Читать онлайн книгу Война, блокада, я и другие… Мемуары ребенка войны - Людмила Пожедаева страница 21
Мы поехали в Сталинград. Брата нам не отдали. Да и мама была так слаба, что вряд ли справилась бы с нами обоими.
А тетушка и сейчас не считает себя виноватой в краже карточек. Ей очень хотелось иметь белые фетровые боты, какие до войны носила мама и которые в блокаду мама на что-то выменяла.

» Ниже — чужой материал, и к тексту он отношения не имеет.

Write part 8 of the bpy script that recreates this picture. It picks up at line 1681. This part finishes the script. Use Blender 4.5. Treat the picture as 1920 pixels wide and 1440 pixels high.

А моя мама, когда-то веселая певунья, знавшая много песен из репертуаров Вертинского, Петра Лещенко, Ляли Черной, Кето Джапаридзе, Изабеллы Юрьевой, Вяльцевой, Паниной и «разных прочих шведов» и аккомпанировавшая себе на гитаре, красивая, всегда праздничная и нарядная, в ту очень холодную зиму от нестерпимого голода еле шаркала ногами в огромных валенках с черными кожаными заплатками на пятках. У нас никогда таких не было, и я не знаю, где она их раздобыла. Вместо модной шляпки она, как старушка, завязывала голову платками так, что видно было одни глаза, которые были где-то глубоко-глубоко, далеко-далеко.
У взрослых странные взаимоотношения. Может, тетя позавидовала маме, может, еще что-то, только вот время было выбрано жестокое. И хотя мы «должны были только сдохнуть», мы не сдохли. Почему – не знаю. Хотя «сдохнуть» было абсолютно реально. Наверное, все это сказалось и на здоровье. У меня постоянно болит и кружится голова, темнеет в глазах, и я могу внезапно потерять сознание. Шумит в ушах, часто болят кишки, и, как у старухи, ноют все косточки. И все время мучительно хочу спать, спать, спать. Мерзну даже в теплые дни. Периодически меня даже освобождают от переводных экзаменов. Я что, я держусь. Я стараюсь быть как все. Но меня пугает моя взрослая будущая жизнь, если буду все так же болеть.
Недавно у тетки родилась дочка. Ей только годик, и ее тоже зовут Милочка. Как бы она теперь чувствовала себя, если бы с ее ребенком поступили так, как она поступила со мной? Во всяком случае, отношения с ней не складываются, хотя она у нас бывает часто. Маму она не любит, а с отцом ругается, что он, как старший брат, ей не помогает. Я стараюсь общаться с ней как можно реже. Я не знаю, о чем с ней говорить.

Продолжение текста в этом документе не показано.